Once little more than marketing schemes designed to promote gear purchases, vendor-sponsored certification programs are fast becoming a respectable way for application service providers and hosts to prove they have survived the service provider shakeout.
This new breed of certification effort, which is proving useful to service providers struggling to gain the credibility they need to move beyond the early-adopter phase, gained a new player last week when Compaq Computer Corp. announced its Compaq SP Certification Program.
Although it is late to the game compared with pioneers such as Sun Microsystems Inc., with its SunTone program, Compaq is working to raise the bar on assessing the quality of a service providers offering by emphasizing best practices for service management, officials said. The Houston-based vendors assessment is based on an emerging set of standards that defines those practices. ITIL (IT Infrastructure Library), a kind of electronic “how-to” set of manuals on how to best run IT, forms the basis of Compaqs assessment. ITIL, started by the British government to define best practices for IT operations management, has grown to become an internationally embraced effort.
“The service management best practices are directly tied to ITIL. People doing the assessments are trained on those,” said Jerry Coffey, director of Compaq Business Critical Services, in Stow, Mass.
“We also use our own experience in designing, managing and supporting business-critical environments,” said Coffey, who added that the program draws on the expertise of Compaqs worldwide consulting organization for its execution.
Though they are stretching beyond their roots as purely marketing efforts, most certification programs still require a certain level of hardware or software purchases on the part of service providers. Compaqs program, however, does not mandate buying any Compaq products.
“It really should be disconnected from that,” said Scott Stanfield, CEO of Vertigo Software Inc., of Point Richmond, Calif., and a customer of Data Return Corp., one of the early participants in the Compaq certification program.
Although other programs require future spending with the vendor, they are evolving to become more rigorous in their assessments of a service providers operation.
When SunTone, for example, was launched two years ago, it “was much more marketing focused, but its changed and gotten more robust over time,” said John Madden, an analyst at Summit Strategies Inc., in Boston. Now “when you dig into these programs, you see they are designed to offer service providers not only marketing muscle but help them to improve their operations from a business perspective—to improve their quality of service,” Madden said.
“Theres more to these programs than just flashy logos in most cases,” said Madden, who authored a report this spring on the programs.
Service providers themselves have had a firsthand look at the changes. For example, Microsoft Corp., in its Gold Certification program, has upped the ante for service providers looking to gain its seal of approval.
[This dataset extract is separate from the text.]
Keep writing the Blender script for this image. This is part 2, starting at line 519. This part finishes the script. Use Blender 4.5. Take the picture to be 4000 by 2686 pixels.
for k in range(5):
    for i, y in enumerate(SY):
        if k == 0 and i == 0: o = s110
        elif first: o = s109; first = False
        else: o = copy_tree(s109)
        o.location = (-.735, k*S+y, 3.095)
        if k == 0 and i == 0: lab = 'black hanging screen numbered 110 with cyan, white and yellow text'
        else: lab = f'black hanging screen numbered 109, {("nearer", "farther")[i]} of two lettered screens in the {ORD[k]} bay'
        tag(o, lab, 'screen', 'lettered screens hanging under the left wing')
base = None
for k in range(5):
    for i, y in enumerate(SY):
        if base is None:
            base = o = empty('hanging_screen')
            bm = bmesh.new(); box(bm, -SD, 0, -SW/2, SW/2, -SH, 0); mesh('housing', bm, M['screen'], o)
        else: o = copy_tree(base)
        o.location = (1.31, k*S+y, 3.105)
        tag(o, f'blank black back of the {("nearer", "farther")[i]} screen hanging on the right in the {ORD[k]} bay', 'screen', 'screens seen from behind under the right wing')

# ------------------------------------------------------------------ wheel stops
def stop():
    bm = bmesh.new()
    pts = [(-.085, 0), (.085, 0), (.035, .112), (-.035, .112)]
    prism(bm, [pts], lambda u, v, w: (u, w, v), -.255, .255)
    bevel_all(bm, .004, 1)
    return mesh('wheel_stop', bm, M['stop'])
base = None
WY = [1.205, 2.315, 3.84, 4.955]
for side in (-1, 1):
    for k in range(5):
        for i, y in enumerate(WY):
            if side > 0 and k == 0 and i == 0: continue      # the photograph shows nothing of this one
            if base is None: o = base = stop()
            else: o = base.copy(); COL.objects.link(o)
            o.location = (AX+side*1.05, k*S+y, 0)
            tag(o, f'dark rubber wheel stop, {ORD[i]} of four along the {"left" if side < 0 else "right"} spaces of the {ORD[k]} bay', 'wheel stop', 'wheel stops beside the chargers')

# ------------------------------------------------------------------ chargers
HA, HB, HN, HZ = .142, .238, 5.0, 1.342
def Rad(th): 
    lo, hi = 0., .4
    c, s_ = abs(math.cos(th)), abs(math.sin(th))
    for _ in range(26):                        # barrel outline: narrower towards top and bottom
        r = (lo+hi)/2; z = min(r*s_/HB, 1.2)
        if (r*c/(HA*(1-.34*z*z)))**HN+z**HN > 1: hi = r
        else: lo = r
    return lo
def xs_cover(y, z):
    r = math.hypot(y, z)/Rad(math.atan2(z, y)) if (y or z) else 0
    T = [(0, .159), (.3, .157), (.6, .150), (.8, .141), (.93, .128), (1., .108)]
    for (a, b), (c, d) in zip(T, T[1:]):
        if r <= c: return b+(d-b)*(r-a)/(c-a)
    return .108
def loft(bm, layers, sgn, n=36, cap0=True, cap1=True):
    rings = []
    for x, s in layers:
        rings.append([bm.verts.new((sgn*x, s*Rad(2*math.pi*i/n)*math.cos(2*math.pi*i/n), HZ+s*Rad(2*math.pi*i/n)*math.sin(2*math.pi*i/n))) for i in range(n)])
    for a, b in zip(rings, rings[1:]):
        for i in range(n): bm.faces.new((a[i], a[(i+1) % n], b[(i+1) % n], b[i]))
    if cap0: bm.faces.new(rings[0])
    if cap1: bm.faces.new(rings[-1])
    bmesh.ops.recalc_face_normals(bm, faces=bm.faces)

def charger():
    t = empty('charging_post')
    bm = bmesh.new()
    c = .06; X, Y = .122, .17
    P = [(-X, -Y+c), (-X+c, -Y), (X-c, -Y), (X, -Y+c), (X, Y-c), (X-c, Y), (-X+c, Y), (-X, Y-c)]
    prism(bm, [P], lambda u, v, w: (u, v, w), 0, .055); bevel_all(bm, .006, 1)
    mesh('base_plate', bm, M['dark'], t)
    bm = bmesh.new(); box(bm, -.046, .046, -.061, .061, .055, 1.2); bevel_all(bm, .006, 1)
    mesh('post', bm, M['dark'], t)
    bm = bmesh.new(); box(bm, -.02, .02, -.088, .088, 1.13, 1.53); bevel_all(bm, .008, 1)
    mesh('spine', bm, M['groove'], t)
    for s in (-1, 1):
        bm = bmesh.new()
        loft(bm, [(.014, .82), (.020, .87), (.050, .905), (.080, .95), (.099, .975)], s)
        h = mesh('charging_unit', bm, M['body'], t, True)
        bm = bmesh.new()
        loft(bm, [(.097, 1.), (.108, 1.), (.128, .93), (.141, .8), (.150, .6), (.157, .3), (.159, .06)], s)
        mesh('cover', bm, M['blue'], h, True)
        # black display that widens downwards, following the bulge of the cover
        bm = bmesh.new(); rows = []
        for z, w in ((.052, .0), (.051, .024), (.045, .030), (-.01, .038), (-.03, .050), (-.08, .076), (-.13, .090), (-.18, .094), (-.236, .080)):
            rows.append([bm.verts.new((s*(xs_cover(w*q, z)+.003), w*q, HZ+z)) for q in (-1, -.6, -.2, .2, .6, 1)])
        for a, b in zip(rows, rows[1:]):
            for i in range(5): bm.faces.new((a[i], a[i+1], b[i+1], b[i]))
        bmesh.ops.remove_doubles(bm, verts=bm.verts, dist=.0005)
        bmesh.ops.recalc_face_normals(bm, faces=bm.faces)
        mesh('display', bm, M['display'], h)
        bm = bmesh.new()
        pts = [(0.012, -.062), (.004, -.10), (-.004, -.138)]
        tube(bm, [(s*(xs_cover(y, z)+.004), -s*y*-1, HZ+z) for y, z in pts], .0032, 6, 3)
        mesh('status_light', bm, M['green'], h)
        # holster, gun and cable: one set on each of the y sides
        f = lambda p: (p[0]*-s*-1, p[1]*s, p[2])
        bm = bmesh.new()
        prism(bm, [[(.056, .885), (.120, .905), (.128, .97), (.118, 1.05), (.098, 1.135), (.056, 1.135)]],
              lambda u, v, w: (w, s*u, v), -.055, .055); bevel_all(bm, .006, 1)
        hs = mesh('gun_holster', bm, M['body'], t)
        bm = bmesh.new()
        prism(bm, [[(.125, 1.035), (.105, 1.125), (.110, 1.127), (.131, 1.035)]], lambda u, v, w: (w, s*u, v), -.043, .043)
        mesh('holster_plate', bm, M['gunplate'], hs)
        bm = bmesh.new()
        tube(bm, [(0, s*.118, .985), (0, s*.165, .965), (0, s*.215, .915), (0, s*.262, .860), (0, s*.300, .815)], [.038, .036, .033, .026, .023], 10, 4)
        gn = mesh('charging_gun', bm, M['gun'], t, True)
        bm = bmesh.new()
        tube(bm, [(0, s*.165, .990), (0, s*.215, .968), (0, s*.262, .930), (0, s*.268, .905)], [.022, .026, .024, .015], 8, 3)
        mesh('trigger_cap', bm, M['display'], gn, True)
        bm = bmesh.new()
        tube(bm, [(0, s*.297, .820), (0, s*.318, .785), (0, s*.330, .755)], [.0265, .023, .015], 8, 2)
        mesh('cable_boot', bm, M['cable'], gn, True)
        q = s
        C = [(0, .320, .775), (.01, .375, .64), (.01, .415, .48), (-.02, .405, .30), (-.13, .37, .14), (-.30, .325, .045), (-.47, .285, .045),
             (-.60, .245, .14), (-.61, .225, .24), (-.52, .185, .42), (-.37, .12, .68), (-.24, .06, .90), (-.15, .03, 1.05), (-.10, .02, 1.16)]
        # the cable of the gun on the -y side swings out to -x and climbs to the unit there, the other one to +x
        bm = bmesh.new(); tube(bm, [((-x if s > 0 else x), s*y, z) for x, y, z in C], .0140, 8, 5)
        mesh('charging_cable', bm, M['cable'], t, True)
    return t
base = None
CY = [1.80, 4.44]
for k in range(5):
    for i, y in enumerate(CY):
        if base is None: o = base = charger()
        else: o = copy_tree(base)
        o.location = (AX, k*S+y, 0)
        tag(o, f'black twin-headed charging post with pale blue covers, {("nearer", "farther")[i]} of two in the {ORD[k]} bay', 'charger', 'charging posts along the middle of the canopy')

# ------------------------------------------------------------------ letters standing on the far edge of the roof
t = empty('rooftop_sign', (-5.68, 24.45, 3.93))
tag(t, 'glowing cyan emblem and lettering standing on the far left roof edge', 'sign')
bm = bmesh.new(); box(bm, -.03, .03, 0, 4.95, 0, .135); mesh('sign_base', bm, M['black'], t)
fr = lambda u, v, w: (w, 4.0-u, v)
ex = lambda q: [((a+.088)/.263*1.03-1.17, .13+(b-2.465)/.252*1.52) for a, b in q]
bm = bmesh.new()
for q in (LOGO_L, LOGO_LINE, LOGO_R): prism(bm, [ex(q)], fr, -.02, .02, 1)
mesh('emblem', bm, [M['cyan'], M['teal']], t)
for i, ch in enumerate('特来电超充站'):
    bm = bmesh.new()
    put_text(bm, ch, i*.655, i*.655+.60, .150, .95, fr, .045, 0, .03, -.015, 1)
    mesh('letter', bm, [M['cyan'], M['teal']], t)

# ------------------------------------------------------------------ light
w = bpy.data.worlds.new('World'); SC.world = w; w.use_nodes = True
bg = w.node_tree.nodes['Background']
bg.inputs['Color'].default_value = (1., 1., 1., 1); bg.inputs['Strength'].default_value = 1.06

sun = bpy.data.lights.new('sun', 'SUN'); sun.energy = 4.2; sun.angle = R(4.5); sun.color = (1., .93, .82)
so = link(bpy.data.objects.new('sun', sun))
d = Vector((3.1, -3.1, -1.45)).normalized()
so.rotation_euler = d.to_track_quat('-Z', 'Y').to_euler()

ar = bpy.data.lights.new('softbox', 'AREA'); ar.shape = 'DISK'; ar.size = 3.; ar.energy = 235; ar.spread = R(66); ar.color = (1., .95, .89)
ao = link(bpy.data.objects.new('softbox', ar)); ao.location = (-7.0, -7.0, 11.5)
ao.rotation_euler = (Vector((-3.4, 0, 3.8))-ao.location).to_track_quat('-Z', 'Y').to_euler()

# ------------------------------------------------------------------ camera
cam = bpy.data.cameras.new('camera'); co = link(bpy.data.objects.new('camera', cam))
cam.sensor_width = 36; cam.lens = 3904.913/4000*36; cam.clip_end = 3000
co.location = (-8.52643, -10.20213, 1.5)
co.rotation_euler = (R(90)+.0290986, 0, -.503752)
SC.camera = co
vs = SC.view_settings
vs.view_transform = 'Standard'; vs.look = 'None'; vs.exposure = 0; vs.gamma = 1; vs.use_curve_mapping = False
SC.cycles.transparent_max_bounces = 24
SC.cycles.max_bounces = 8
“Before, you could be an MCSP [Microsoft Certified Solutions Provider] if you had a minimum number of people on staff [who were trained as Microsoft Certified Systems Engineers]. It didnt get down to, Do you know how to best use the software?” said Mark Morrison, director of global alliances at Data Return, in Irving, Texas. “With Gold Certification, they changed that to focus on best practices in the way to deploy their software.”
The programs vary in what they focus on, from certifying a service providers infrastructure to the services themselves to the provider as a whole.
“SunTone is geared at certifying specific services,” Madden said. “IBMs Hosting Advantage program certifies the entire data center, where they say, This data center and their processes and methods are in good shape, and they can host applications or e-commerce sites on an IBM platform with a certain amount of operational efficiency and credibility and availability.”
Compaqs new program provides two levels of certification—one for infrastructure and one for the services themselves. Compaq SP Certification requires an on-site evaluation by Compaq consultants of the infrastructure used to deliver the service. SP Signature Certification requires an on-site evaluation of the end-to-end services being provided using that infrastructure.
The certification process requires that the service provider fill out a self-assessment questionnaire with some 500 questions, and then Compaqs Global Services Business Critical Consultants perform the on-site audit.
“The certification we do is evaluating whether they are being managed properly,” Coffey said. “We look at the configuration of the computing environment, including third-party products, and we look at whether it is appropriate for the service being offered.”
Despite the growing sophistication of such programs, most IT operators still view them as mere marketing fluff, and they pay little attention to the certification logos that service providers are displaying with increasing frequency on their Web sites.
“I think certifications in general can be motivated by a lot of reasons not necessarily in the best interest of the customer,” Vertigos Stanfield said. “Just seeing the logo there is a bit of branding.”